I was the breakfast cook around our house when the kids were growing up. It’s not that Holly couldn’t, or wouldn’t, but I loved breakfast, and it was an opportunity now and then for her to be able to sleep in. Belgian waffles were my favorite. As a matter of fact when I was off at college, my mom actually bought me my first waffle iron. That one is long since gone, but my love of breakfasts is not. And as a family tradition, whenever everyone is home I can be seen in the morning fixing waffles, eggs and bacon or maybe some French toast.

It was also my mom who brought me my first pair of name brand shoes. I was in seventh grade and had made the basketball team. It seemed like everyone on the team was getting this type of shoe and I just had to have it. Mom being who she was scraped together the money needed to buy me my first pair of Converse shoes, now known as “All Stars” or “Chucks”.


Well, what does my love of breakfast and making the basketball team have in common? The connection is a guy selling shoes out of the trunk of his car for a company he co-founded called Blue Ribbon Sports. But this college track coach wasn’t satisfied with the Onitsuka Tiger shoes he was getting from a Japanese shoe company. So he tried some different ideas and ways to perfect shoes for his team. Finally ruining the family’s--yes that is right--waffle iron when at breakfast he came up with the idea of the waffle sole. They later renamed their company Nike, and we know how well the company has done. All because he did not give up, was willing to step out, even when it may have seemed strange to those around him.

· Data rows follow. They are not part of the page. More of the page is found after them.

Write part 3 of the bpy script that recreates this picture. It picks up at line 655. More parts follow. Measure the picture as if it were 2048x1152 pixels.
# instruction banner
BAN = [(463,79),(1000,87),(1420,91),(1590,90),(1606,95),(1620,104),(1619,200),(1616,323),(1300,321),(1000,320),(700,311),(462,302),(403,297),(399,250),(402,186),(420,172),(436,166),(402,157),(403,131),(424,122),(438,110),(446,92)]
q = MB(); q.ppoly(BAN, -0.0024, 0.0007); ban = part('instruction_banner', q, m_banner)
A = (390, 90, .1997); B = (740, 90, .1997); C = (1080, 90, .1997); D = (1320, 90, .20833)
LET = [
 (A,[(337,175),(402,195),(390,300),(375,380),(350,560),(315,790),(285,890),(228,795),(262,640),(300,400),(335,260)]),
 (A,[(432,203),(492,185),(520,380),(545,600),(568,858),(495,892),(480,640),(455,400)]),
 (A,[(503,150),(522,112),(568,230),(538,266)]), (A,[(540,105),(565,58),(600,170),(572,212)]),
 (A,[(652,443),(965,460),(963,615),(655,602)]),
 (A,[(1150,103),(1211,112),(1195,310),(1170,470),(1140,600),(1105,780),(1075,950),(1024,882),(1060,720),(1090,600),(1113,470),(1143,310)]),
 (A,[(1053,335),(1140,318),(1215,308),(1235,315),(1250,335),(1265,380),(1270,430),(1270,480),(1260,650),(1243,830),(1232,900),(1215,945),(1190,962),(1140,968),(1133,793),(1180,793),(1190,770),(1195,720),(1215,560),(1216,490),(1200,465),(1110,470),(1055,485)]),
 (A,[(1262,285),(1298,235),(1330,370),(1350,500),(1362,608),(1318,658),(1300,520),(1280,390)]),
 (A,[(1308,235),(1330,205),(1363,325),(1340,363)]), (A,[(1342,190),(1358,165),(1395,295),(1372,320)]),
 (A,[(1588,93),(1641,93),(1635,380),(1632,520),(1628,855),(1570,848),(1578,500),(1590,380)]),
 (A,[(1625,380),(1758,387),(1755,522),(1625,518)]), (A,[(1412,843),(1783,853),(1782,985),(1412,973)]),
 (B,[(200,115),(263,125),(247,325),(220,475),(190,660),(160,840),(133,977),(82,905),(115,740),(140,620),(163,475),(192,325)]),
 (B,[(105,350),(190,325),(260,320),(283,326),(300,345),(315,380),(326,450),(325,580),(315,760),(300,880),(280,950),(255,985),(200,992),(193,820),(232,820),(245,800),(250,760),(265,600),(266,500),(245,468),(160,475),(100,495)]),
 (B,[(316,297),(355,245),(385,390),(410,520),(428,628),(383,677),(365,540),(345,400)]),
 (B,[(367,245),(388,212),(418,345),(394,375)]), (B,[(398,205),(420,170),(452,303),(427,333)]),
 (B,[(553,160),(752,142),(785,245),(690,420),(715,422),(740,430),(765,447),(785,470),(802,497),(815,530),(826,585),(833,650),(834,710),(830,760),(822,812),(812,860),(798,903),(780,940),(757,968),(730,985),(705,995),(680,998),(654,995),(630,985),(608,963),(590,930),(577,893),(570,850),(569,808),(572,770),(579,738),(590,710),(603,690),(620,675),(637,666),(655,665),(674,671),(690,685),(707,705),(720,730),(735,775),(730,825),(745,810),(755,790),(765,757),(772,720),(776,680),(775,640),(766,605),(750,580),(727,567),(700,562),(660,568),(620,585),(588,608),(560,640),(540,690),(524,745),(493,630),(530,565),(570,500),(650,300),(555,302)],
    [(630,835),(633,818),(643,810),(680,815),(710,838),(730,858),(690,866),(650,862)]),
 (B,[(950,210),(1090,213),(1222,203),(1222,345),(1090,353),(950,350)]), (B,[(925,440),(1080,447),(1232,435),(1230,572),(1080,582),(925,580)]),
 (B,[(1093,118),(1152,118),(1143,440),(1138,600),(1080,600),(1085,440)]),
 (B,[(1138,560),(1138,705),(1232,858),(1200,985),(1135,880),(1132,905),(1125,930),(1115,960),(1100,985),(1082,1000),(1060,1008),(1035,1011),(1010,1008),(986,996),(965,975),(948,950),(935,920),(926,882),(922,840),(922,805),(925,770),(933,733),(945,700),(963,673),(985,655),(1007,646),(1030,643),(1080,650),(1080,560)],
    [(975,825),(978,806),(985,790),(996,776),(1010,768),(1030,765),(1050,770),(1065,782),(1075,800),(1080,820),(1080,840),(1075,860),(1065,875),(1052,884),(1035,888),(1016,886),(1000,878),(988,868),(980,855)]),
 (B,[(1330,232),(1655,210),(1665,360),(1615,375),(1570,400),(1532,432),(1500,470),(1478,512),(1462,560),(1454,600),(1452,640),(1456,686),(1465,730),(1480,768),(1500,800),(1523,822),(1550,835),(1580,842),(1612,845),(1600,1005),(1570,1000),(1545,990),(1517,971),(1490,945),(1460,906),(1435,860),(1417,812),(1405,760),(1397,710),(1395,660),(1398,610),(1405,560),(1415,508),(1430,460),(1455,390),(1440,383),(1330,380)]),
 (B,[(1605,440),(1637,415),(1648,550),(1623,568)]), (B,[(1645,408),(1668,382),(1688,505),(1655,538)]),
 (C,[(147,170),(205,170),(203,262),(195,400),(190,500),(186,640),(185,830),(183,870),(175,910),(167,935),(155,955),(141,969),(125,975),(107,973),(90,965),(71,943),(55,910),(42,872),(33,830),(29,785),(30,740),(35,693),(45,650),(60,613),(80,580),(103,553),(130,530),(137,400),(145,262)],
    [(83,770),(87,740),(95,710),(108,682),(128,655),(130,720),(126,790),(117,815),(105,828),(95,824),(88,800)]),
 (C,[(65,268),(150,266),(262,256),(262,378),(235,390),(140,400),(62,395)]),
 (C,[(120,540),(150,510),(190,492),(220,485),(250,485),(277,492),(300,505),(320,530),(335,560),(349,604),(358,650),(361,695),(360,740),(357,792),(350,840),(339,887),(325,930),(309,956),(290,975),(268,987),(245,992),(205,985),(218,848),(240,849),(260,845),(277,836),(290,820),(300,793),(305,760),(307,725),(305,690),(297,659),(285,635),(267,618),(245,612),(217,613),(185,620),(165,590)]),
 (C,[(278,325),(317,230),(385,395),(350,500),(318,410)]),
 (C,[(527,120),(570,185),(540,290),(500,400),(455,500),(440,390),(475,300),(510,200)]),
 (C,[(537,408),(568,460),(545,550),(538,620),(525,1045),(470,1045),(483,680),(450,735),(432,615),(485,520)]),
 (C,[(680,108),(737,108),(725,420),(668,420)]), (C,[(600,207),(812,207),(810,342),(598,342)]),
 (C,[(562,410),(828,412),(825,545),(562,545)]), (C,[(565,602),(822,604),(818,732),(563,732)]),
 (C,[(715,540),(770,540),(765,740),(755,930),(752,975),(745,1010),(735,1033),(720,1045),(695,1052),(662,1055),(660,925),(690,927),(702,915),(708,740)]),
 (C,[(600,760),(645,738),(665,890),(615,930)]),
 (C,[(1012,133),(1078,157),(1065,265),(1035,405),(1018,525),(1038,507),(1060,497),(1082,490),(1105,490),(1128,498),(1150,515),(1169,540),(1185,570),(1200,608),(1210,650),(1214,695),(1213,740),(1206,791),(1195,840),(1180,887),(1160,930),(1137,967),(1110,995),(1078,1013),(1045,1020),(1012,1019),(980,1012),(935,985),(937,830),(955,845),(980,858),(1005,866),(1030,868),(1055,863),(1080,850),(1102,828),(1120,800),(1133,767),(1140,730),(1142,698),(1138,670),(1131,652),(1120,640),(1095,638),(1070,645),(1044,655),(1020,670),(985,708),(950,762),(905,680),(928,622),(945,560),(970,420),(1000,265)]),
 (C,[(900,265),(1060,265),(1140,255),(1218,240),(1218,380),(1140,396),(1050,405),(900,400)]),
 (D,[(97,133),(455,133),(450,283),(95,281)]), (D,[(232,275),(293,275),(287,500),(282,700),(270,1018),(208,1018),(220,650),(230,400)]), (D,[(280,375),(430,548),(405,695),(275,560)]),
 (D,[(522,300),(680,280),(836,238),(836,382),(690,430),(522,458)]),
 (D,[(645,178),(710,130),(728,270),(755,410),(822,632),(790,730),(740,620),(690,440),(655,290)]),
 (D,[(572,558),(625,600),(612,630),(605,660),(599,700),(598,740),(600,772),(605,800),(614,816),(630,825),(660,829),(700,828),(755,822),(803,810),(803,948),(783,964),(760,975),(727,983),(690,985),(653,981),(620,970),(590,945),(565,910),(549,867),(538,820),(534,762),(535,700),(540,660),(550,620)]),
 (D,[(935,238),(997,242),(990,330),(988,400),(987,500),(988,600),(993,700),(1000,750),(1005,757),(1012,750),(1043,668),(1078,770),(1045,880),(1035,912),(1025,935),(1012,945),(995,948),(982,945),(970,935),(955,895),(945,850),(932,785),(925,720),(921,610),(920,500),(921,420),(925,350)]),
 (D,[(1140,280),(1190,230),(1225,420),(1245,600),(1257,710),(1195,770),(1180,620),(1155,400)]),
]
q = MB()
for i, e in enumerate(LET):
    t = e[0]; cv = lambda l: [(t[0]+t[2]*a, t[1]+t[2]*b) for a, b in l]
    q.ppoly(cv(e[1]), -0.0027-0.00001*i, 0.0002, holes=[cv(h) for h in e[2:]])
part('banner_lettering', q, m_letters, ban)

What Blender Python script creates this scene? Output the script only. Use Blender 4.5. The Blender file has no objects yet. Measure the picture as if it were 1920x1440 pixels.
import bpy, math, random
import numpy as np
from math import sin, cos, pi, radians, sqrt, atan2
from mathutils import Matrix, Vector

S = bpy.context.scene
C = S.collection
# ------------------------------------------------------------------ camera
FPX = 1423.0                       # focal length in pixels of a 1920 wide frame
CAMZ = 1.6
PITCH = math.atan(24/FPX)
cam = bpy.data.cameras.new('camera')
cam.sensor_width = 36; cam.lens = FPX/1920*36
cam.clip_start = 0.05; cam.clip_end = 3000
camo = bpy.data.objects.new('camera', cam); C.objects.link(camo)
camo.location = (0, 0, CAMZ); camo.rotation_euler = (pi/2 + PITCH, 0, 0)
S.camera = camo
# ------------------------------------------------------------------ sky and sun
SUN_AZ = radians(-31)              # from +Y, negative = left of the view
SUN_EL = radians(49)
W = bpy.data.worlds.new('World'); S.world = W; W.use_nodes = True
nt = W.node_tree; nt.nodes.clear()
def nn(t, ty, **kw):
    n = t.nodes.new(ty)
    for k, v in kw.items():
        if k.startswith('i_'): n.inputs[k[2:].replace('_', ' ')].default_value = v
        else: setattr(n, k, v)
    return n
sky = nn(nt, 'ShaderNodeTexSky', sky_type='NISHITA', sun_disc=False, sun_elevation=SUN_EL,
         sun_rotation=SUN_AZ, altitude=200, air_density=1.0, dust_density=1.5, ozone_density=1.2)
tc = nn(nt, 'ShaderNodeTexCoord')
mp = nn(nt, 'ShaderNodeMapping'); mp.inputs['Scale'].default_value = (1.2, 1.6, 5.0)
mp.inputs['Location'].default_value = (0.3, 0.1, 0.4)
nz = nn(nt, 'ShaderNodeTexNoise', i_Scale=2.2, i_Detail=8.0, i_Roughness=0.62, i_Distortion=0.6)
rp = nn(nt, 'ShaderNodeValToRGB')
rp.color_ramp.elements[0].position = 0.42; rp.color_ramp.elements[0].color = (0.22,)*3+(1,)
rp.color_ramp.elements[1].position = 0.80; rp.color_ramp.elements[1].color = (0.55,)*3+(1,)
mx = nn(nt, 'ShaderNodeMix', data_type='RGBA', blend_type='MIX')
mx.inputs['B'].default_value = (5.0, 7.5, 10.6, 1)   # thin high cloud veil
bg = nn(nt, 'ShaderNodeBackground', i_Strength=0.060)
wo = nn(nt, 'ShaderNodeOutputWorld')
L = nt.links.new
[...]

There is this situation Luke records for us (Luke 7:36-50). It wasn’t breakfast, or waffles or even shoes, but it did involve feet and a meal. A woman approached Jesus as He was reclining at a table eating dinner. She wet Jesus’ feet with her tears, wiped them with her hair and then anointed them with perfume. Now almost two thousand years later we are still talking about what she did, because she didn’t just think about it, or pray about it, but did something about it.


A shoe company that is known around the world, has billions of dollars in sales, and actually earlier this decade bought out the company that made the first name brand basketball shoe I owned. It started because someone was willing to step out and do something. A coach had a vision of something greater than just what was in front of him. It started out small, selling shoes out of the trunk of his car and has become the largest shoe company in the world, because someone was willing to step out and do it.


What can happen if you step out? If you go beyond just thinking about asking someone out to services or and activity we have? If you go beyond just being nice, which is a good place to start, and having a conversation about God and His love for us? If you go beyond showing up for “church”, and become the church in the community you live in, the place you work, or the activities you are involved with? Not saying thump them with your Bible, but bring God into the conversation. What can happen if you. . . just do it?